Wednesday, April 18, 2018

Challenging Our Assumptions

Our underlying assumptions constitute our points of view and unknown to us, they guide many decisions that we make on a daily basis including the ones that we make as learning designers. To add to the challenge, assumptions are not always stated explicitly. There are many implicit assumptions that effect how we see, think, feel and act. Challenging these assumptions means questioning the everyday things we take for granted. It is tough to do but worth the effort. Here's a story from my life where I challenged one of my underlying assumptions.

When I started out in this profession, there was one particular area about adult learning that I had not thought about deeply. That was the role of spirituality in the way we approach self-development and learning. And when I say spirituality, I speak of meaning-making and not religion per se.

As I was learning about learning, I started to explore my own view of spirituality and my assumptions around learning, growth and self-development. That’s when I realized that my view was being predominantly filtered by the eastern philosophy having been born and brought up in that community. It was only a decade ago when I started working closely with folks who were born and brought up in a western philosophy that this assumption truly became explicit and I started to challenge it more consciously.
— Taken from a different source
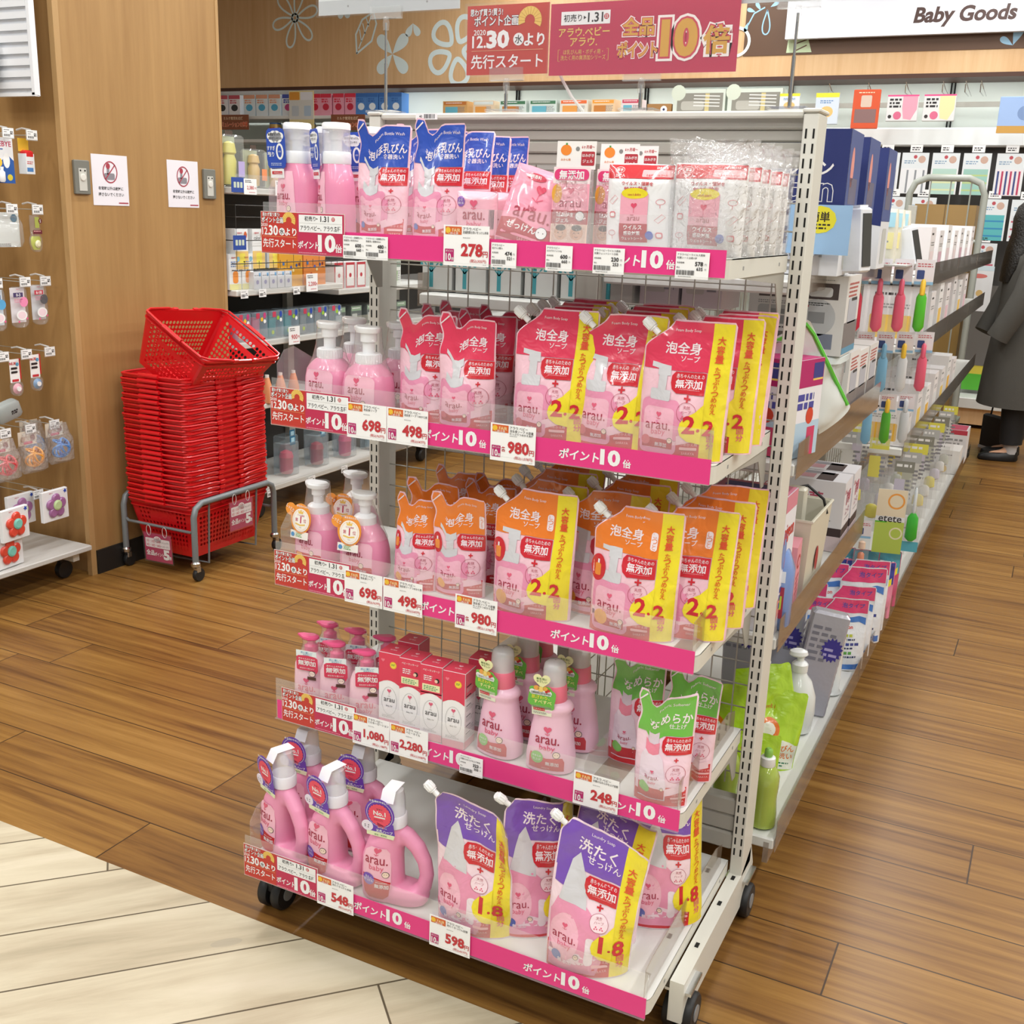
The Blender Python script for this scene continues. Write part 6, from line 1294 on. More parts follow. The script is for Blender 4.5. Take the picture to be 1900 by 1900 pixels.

After questioning my own assumptions and uncovering some of the underlying beliefs, I now spend a lot of time learning about different cultures and practices. I think it helps me refine my own beliefs about learning and offers one of the many guiding posts in my practice as an adult educator. As a facilitator, learning more about the underlying beliefs about different cultures and the related learning practices helps me appreciate where everyone is coming from. I am able to then engage with them at a level they feel most comfortable.

I read somewhere that "there is no fixed understanding of self because it is socially and historically constituted and that it varies across time and cultures".  I find this statement to be very true for my own experience of trying to understand my self; this journey is always evolving.